When I said that analyzing the sixth phase was hard, little did I know there was a secret phase. And, man, oh man, was it hard but also satisfying.
Core logic
Lets begin with the core logic:
secret_phase () {
our_string_secret = read_line(our_input)
our_number = atoi(our_string_secret)
if (our_number < 1) // This covers the case when atoi fails, as it returns 0 in such case
explode_bomb()
if (our_number > 0x3E9) // 1001
explode_bomb()
if (fun7(0x24, our_number) != 5) // 0x24 = 36
explode_bomb()
puts(Wow! You've defused the secret stage!.")
phase_defused()
return
}The depths of fun7
Obviously, the author of the Bomb Lab loves recursive functions, as fun7() is the second one after func4(). The jump to this function resides at 00007FF6`7D4B1028 (bomb+0x11028).
The function implements such actions:
array = [
[0x24, 1, 2],
[0x8, 3, 4],
[0x32, 5, 6],
[0x6, 7, 8],
[0x16, 9, 10],
[0x2D, 11, 12],
[0x6B, 13, 14],
[0x1, 15, 15],
[0x7, 15, 15],
[0x14, 15, 15],
[0x23, 15, 15],
[0x28, 15, 15],
[0x2F, 15, 15],
[0x63, 15, 15],
[0x3E9, 15, 15],
[0, 0, 0]
]
fun7 (parameter = array[0], our_number) {
if (parameter[0] != 0) {
if (our_number < parameter[0]) { // 1st branch
return (fun7(array[parameter[1]], our_number) * 2)
} else if (our_number > parameter[0]) { // 2nd branch
return (fun7(array[parameter[2]], our_number) * 2 + 1)
} else { // our_number == parameter[0]. 3rd branch
return 0
}
} else {
return 0xFFFFFFFF
}
}I can imagine your face after reading the pseudo code above.
Our array
It will be much easier when I explain it.
First, let's imagine such a tree, which essentially represents our array (all numbers are hex):
fun7 execution rules
With such representation, it is worth mentioning:
- If the call goes along the first branch, the parameter with which we execute the next call to
fun7()will be the number on the left branch of the tree, - If the call executes along the second branch,
parameterof the next call will be on the right branch of the tree, - If the function executes along the third branch, the current call is the last one, and
our_number = parameter = current array/tree leaf. - If we traverse the array/tree till the end but the last call's
our_number != parameter != current array/tree leaf, the function will return0xFFFFFFFF.
For example, if our_number = 0x25, the second call will execute with parameter = 0x32 and so on.
Explaining fun7 and finding the answer
So, we have our function:
fun7 (parameter = array[0], our_number) {
if (parameter[0] != 0) {
if (our_number < parameter[0]) { // 1st branch
return (fun7(array[parameter[1]], our_number) * 2)
} else if (our_number > parameter[0]) { // 2nd branch
return (fun7(array[parameter[2]], our_number) * 2 + 1)
} else { // our_number == parameter[0]. 3rd branch
return 0
}
} else {
return 0xFFFFFFFF
}
}and the array/tree:
Now, let's find the answer.

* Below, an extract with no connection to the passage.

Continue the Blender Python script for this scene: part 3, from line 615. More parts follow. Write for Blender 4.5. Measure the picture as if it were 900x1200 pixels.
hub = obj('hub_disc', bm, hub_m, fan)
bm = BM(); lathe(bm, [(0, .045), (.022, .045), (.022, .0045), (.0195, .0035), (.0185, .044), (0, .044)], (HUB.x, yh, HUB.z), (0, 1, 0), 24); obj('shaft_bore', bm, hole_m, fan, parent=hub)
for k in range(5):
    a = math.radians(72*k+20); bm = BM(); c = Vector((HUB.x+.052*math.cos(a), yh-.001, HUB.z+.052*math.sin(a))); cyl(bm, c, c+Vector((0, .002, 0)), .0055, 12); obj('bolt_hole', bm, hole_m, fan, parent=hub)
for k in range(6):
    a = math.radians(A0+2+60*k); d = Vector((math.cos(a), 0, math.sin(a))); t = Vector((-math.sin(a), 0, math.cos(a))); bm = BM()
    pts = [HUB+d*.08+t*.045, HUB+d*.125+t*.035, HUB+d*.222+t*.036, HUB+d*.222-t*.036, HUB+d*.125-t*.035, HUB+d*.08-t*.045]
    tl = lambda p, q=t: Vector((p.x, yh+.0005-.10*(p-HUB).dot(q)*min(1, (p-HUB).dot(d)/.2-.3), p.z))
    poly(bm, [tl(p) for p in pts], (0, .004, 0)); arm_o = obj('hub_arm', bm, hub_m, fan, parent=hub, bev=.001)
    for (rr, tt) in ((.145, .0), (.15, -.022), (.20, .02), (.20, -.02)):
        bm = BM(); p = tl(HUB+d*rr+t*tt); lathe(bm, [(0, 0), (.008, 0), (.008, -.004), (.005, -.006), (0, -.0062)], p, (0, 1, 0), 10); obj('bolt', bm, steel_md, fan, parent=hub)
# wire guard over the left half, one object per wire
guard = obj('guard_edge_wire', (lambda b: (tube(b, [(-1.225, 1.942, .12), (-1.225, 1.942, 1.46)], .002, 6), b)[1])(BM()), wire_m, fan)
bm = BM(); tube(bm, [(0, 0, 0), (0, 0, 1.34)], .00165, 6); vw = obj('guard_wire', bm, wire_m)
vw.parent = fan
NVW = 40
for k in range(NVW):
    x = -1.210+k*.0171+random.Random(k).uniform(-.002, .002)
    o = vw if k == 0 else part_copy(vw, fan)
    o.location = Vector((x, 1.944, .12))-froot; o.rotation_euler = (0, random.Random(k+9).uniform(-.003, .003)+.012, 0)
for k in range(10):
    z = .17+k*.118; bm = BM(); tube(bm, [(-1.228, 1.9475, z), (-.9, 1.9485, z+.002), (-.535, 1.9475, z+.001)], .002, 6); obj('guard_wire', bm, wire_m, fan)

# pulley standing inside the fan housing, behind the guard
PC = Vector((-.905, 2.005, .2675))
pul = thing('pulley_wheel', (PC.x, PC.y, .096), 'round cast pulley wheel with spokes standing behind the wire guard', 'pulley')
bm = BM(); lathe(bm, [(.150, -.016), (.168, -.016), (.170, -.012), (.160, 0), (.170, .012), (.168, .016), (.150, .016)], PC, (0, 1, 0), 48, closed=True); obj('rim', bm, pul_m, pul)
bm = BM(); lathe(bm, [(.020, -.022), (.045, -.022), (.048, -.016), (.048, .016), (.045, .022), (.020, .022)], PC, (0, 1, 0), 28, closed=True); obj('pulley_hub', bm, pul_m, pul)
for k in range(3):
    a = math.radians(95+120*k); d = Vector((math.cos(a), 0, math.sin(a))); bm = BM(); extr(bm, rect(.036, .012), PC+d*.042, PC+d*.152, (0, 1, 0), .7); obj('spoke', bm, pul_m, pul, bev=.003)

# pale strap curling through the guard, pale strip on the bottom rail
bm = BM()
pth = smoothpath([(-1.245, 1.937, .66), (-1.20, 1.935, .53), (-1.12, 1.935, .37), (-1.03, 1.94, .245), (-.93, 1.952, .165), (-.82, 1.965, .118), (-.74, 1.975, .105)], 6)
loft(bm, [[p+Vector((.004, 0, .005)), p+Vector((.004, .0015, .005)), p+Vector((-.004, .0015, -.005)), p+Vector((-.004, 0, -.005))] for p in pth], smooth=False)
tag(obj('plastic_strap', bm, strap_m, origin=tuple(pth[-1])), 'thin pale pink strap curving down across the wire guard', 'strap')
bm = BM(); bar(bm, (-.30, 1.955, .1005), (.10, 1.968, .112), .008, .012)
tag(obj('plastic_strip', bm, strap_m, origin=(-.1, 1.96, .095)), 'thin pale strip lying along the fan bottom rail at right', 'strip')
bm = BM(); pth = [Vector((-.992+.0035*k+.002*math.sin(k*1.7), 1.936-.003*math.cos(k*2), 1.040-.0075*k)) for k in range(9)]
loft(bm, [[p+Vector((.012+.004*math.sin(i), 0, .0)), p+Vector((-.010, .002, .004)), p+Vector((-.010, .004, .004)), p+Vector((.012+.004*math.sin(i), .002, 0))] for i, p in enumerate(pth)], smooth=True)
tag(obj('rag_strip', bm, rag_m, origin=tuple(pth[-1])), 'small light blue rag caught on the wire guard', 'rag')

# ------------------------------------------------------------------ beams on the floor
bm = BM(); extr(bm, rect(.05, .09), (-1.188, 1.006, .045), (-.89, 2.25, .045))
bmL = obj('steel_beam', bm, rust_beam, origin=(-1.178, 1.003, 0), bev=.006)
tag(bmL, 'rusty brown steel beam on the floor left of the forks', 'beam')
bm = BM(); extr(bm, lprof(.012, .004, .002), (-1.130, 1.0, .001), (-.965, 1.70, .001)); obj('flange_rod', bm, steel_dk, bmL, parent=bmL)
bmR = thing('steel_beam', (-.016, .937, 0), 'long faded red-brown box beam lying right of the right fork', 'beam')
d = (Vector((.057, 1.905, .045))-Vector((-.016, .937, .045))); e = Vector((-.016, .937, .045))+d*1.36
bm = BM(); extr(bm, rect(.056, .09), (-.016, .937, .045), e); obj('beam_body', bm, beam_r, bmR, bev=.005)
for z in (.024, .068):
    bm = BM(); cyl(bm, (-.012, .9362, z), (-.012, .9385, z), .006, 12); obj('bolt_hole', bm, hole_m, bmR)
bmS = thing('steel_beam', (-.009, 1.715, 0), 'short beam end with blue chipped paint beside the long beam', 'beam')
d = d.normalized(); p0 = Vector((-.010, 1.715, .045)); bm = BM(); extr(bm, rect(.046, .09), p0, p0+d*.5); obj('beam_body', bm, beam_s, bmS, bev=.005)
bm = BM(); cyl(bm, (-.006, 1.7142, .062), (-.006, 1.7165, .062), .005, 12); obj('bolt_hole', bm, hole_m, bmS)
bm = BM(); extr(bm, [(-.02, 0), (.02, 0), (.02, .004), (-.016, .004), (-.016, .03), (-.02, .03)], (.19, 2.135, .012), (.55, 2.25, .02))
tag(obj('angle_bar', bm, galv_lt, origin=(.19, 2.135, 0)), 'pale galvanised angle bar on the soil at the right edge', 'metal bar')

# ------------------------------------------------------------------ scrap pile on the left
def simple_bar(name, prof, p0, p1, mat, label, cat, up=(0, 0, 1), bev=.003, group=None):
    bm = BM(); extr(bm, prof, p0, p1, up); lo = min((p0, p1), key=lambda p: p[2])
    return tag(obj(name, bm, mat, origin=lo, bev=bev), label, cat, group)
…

From the core logic of secret_phase(), we can see that we need fun7() to return 5 to defuse this phase.
First call to fun7
For fun7() to return 5, we need the first call to be executed along the second branch. Why is that?
- The first branch cannot return an odd number
- The third branch can only return 0
If the first call is executed along the second branch, the second call should return 5 = return * 2 + 1, return = (5 - 1) / 2, return = 2. The second call will be executed with parameter[0] = 0x32.
Second call to fun7
For the second call to return 2, we need it to be executed along the first branch:
- The second branch can't return even numbers
- The third branch can only return 0
If the second call is executed along the first branch, the third call shouldreturn 2 = return * 2, return = 2 / 2, return = 1. The third call will be executed with parameter[0] = 0x2d.
Third call to fun7
For the third call to return 1, we need it to be executed along the second branch:
- The first branch cannot return an odd number
- The third branch can only return 0
If the third call is executed along the first branch, the fourth call should return 1 = return * 2 + 1, return = (1 - 1) / 2, return = 0. The fourth call will be executed with parameter[0] = 0x2f.
Fourth call to fun7
For the fourth call to return 0, we need it to be executed along the third branch. For it to be executed along the third branch, we need our_number == parameter[0]. parameter[0] during the fourth call is 0x2f = 47.
Answer
So, the answer to the secret phase is 47.
Answers to all phases
In the end, our answer file should look like this.
I am just a renegade hockey mom.
1 2 4 8 16 32
4 0
3 10 DrEvil
5 115
5 4 3 1 6 2
47Afterword
Whew, what a journey that was. I had a wonderful time solving the Bomb Lab from Xeno's course Architecture 1001: x86-64 Assembly. Thank you, Xeno, for sharing your knowledge and creating such interesting material.
I'm very proud I solved it without external help and symbols. I did solve it with symbols the first time, but I brute-forced some phases' solutions, avoiding fully analyzing the code. But I'm glad I decided to write this post as in the process of making it, I discovered some details I wouldn't find otherwise.
Finally, I would like to thank everyone who is reading this post. I hope it helps you or entertains you. See you in the future!
Time spent on preparing and publishing this post: 21h 36m.